10/07/2009 10:41 am ET | Updated May 25, 2011

Interview: Michael Sheen gets real again in Damned United

Yes, Michael Sheen says, he did his own stunts while playing English football legend Brian Clough in the new film The Damned United - including making a couple of bicycle kicks (that went into the goal!) and suffering a cheap shot that left him in a heap on the pitch.

"My shoulder is still sore from taking that hit," says Sheen, 40, with a smile that's at least part wince. "But this was the opportunity for my two passions to come together, so I wasn't going to miss the opportunity to display my football prowess."

He pauses, thinking back to a youth in Wales spent dreaming of playing professional soccer (he was offered an apprenticeship by a professional team as a pre-teen, which his father made him refuse). The smile is real as he crows slightly about the skills he's been able to retain as a weekend warrior: "We did my stunts in one take - and I made those shots on the very first try. It's all still there.

"Oh, the fitness level is not as good. But the ball control is still there. When I got on the field, I'd turn up and shout at everyone. I carried on. There was a lot of good-natured rivalry. I said from the outset that I was the best player on the field. As Clough would."

The Damned United, opening Friday (10.9.09) in limited release, tells the story of Clough's rise, fall and rise as a storied British coach in the professional leagues. Relatively unknown in the U.S., Clough caused a media sensation in Great Britain in the late 1960s and 1970s for his provocative media presence, as he took a lowly team to the top of the league, while sparking a rivalry with a perennial champion's vaunted coach.

"Clough was the most outrageous, outspoken, controversial, opinionated, brilliant character - and a master media manipulator," Sheen says. "He pushed buttons. He said things to get a reaction. Interviewers never knew what he would say next. Usually you get one sports cliché after another. But Clough was something else. It was like he'd come from another planet.

"He just jumped out at you.
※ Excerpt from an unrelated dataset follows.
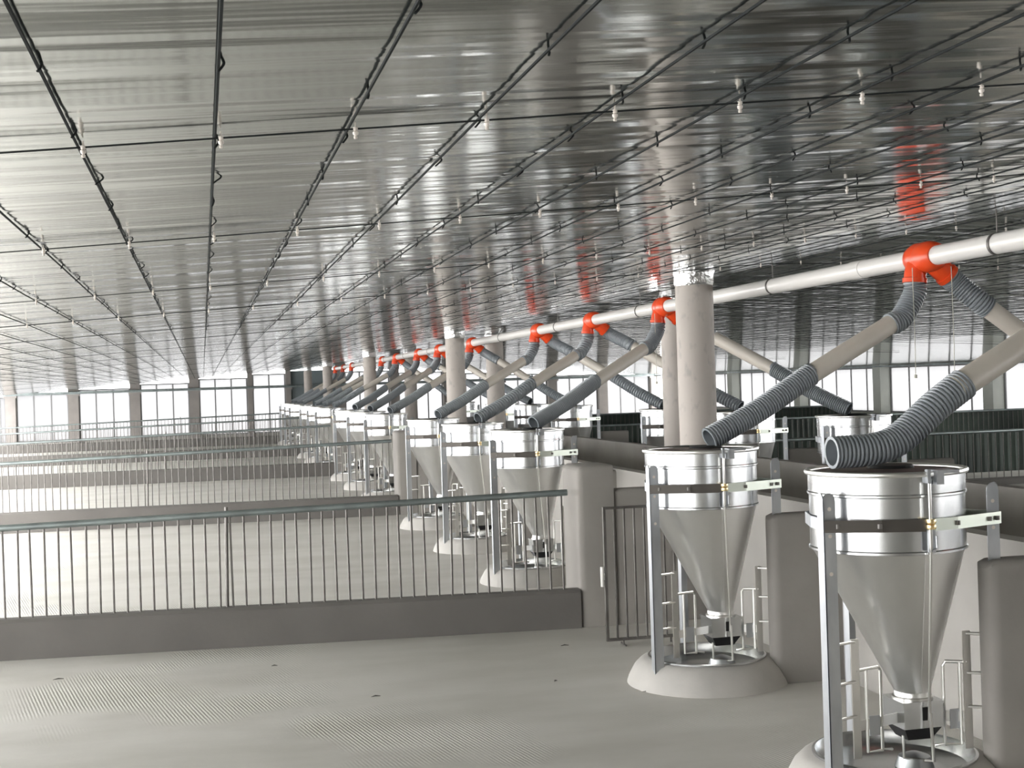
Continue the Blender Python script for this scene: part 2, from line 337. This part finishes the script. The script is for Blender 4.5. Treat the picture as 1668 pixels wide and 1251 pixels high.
# ------------------------------------------------------------ feed hopper
def make_hopper():
    root = empty('feed_hopper')
    OX = .085
    # body: rolled cylinder with beads
    b = MB(); prof = [(.292, .93), (.292, 1.135), (.298, 1.139), (.298, 1.146), (.293, 1.150), (.293, 1.215)]
    prof = [(.286, .925), (.297, .928), (.297, .936), (.292, .940), (.292, 1.135), (.298, 1.139), (.298, 1.146), (.294, 1.150), (.295, 1.215)]
    b.lathe(prof, n=56); b.build('drum', M['galv'], root, True)
    b = MB(); b.lathe([(.295, 1.212), (.305, 1.214), (.308, 1.222), (.305, 1.230), (.296, 1.232), (.290, 1.225)], n=56); b.build('rim', M['rod'], root, True)
    b = MB(); prof = []
    for k in range(11):
        t = k / 10; prof.append((.286 + (.068 - .286) * t, .928 + (.365 - .928) * t, OX * t, 0))
    prof += [(.070, .36, OX, 0), (.070, .335, OX, 0)]
    b.lathe(prof, n=48); b.tube([(OX*.0 + .0, -.287, .93), (OX, -.069, .37)], .0025, 6)
    b.build('cone', M['galv_cone'], root, True)
    b = MB(); b.lathe([(.293, 1.214), (.28, 1.221), (.15, 1.226), (.001, 1.227)], n=48); lid = b.build('lid', M['lid'], root, True)
    b = MB(); b.lathe([(.001, 1.2385), (.085, 1.2385), (.09, 1.226)], (.05, .05, 0), 24); b.build('lid_opening', M['dark'], lid, True)
    b = MB(); b.box((.03, -.325, 1.185), (.06, -.296, 1.235)); b.box((.03, -.33, 1.225), (.12, -.25, 1.237)); b.box((.0, -.315, 1.19), (.012, -.295, 1.24)); b.build('lid_latch', M['galv_leg'], root)
    # legs: angle irons
    def leg(x, y, sx, sy, top, bot=.0):
        b = MB(); t = .005; Wd = .05
        h = top
        # flange along x (normal y)
        x1 = x + sx * Wd; y1 = y + sy * Wd
        def fl(a, c):
            b.box((min(a[0], c[0]), min(a[1], c[1]), bot), (max(a[0], c[0]), max(a[1], c[1]), h - .02))
        fl((x, y), (x1, y + sy * t)); fl((x, y), (x + sx * t, y1))
        # rounded top ends
        for ax in (0, 1):
            pts = [(Wd * .5 - Wd * .5 * math.cos(a), .03 * math.sin(a)) for a in [PI * k / 8 for k in range(9)]]
            ring0 = []; ring1 = []
            for u, v in pts:
                if ax == 0: ring0.append((x + sx * u, y, h - .02 + v)); ring1.append((x + sx * u, y + sy * t, h - .02 + v))
                else: ring0.append((x, y + sy * u, h - .02 + v)); ring1.append((x + sx * t, y + sy * u, h - .02 + v))
            b.rings([ring0, ring1])
        b.cur = 1
        for zz in (1.0, 1.05, 1.10, .86):
            px = x + sx * .026
            ring = [(px + .0075 * math.cos(2*PI*k/10), y - sy * .0008, zz + .0075 * math.sin(2*PI*k/10)) for k in range(10)]
            b.rings([ring, [(p[0], y, p[2]) for p in ring]])
        o = b.build('leg', M['galv_leg'], root, mats=[M['galv_leg'], M['clip']])
        return o
    leg(-.345, -.165, 1, 1, 1.15, .05); leg(.365, -.19, -1, 1, 1.16, .05); leg(-.02, .352, 1, -1, 1.15, .05)
    # straps: flat bars bent round the drum
    def bar(pts, z0, z1, t=.005, nm='strap', mt='strap'):
        b = MB()
        for (ax, ay), (cx, cy) in zip(pts, pts[1:]):
            d = Vector((cx - ax, cy - ay)).normalized(); nn = Vector((d.y, -d.x)) * t
            v = [(ax, ay), (cx, cy), (cx + nn.x, cy + nn.y), (ax + nn.x, ay + nn.y)]
            b.add([(p[0], p[1], z0) for p in v] + [(p[0], p[1], z1) for p in v], [(0,3,2,1),(4,5,6,7),(0,1,5,4),(1,2,6,5),(2,3,7,6),(3,0,4,7)])
        return b.build(nm, M[mt], root)
    bar([(-.345, -.172), (-.16, -.262), (-.01, -.308)], 1.015, 1.06, mt='strap_shaded'); bar([(.0, -.308), (.13, -.285), (.365, -.196)], 1.015, 1.06)
    bar([(.365, -.17), (.12, .29), (.0, .35)], 1.015, 1.06); bar([(-.02, .35), (-.25, .18), (-.303, .02), (-.325, -.15)], 1.015, 1.06, mt='galv_leg')
    for (x, y) in ((-.30, -.19), (-.17, -.262), (.13, -.288), (.30, -.225), (.34, -.213)):
        b = MB(); b.lathe([(.001, -.008), (.009, -.008), (.009, .008), (.001, .008)], (x, y - .004, 1.038), 8)
        b.build('strap_bolt', M['bar'], root)
    # control rod with adjusting nuts, passing down the front to the outlet
    b = MB(); b.tube([(0, -.325, 1.19), (0, -.325, .96), (OX + .008, -.115, .36), (OX + .01, -.105, .27)], .006, 8)
    b.build('control_rod', M['rod'], root, True)
    b = MB(); b.tube([(OX + .012, -.11, .30), (OX + .012, -.125, .12), (OX + .012, -.06, .105), (OX - .06, -.03, .115), (OX - .06, -.03, .2)], .0065, 8); b.build('stirrer', M['rod'], root, True)
    b = MB(); b.lathe([(.001, 1.02), (.017, 1.02), (.019, 1.028), (.017, 1.036), (.010, 1.038), (.017, 1.040), (.019, 1.048), (.017, 1.056), (.001, 1.057)], (0, -.327, .005), 14)
    b.build('adjusting_nut', M['brass'], root, True)
    b = MB(); b.box((-.008, -.322, .94), (.02, -.312, 1.02)); b.tube([(.02, -.327, 1.0), (.02, -.33, .955), (.0, -.33, .945)], .004, 6); b.build('rod_clip', M['galv_leg'], root)
    # outlet box
    h = .082
    b = MB()
    r1 = [(OX - h, -h, .335), (OX + h, -h, .335), (OX + h, h, .335), (OX - h, h, .335)]
    r2 = [(x, y, .235) for x, y, _ in r1]
    b.rings([r1, r2], (True, True)); b.box((OX - h - .004, -h - .004, .325), (OX + h + .004, h + .004, .337))
    ob = b.build('outlet_box', M['galv'], root)
    b = MB(); s = .05
    b.rings([[(OX - h + .003, -h + .003, .236), (OX + h - .003, -h + .003, .236), (OX + h - .003, h - .003, .236), (OX - h + .003, h - .003, .236)],
             [(OX - s, -s, .185), (OX + s, -s, .185), (OX + s, s, .185), (OX - s, s, .185)]]); b.build('outlet_chute', M['black_plastic'], ob)
    b = MB(); b.box((OX - .004, -h - .003, .265), (OX + .022, -h - .0005, .315)); b.build('rod_slot', M['dark'], ob)
    b = MB(); b.lathe([(.072, .335), (.078, .337), (.078, .345), (.071, .347)], (OX, 0, 0), 28); b.build('neck_ring', M['rod'], root, True)
    # guards: ladder strip and round bar loops between leg and outlet
    for L, ts, tu, leg_t in (((-.32, -.14), .29, (.42, .60), 0), ((.345, -.16), .33, (.42, .62), 0)):
        Bx = (OX, 0.0)
        def P(t, z): return (L[0] + (Bx[0] - L[0]) * t, L[1] + (Bx[1] - L[1]) * t, z)
        g = MB()
        for z in (.59, .44, .31, ):
            g.tube([P(0, z), P(ts, z)], .006, 6)
        x, y, _ = P(ts, 0); g.box((x - .016, y - .003, .15), (x + .016, y + .003, .60))
        u0_, u1_ = tu
        g.tube([P(ts, .48), P(u1_ - .03, .48), P(u1_, .465), P(u1_, .165), P(u1_ + .12, .155)], .0065, 7)
        g.tube([P(u0_, .48), P(u0_, .165), P(u1_, .16)], .0065, 7)
        x0, y0, _ = P(ts, 0); x1, y1, _ = P(.80, 0)
        g.add([(x0, y0, .25), (x1, y1, .25), (x1, y1, .29), (x0, y0, .29), (x0 + .004, y0 + .004, .25), (x1 + .004, y1 + .004, .25), (x1 + .004, y1 + .004, .29), (x0 + .004, y0 + .004, .29)],
              [(0,1,2,3),(7,6,5,4),(0,4,5,1),(1,5,6,2),(2,6,7,3),(3,7,4,0)])
        g.build('guard_rail', M['rod'], root)
        q = MB(); x, y, _ = P(.5, 0); q.box((x - .022, y - .008, .225), (x + .022, y - .004, .30)); q.build('guard_bracket', M['galv_leg'], root)
    return root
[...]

He had a different kind of energy. He made everyone laugh. My dad would shout at the TV when he was on."

Tom Hooper, who directed The Damned United, says, "I think he was our Muhammad Ali. There's that sense of a man who is brilliant at self-mythologizing, who escaped being categorized, a sporting icon who, in his time, was an amazing player. I was interested in why Clough was such an iconic figure."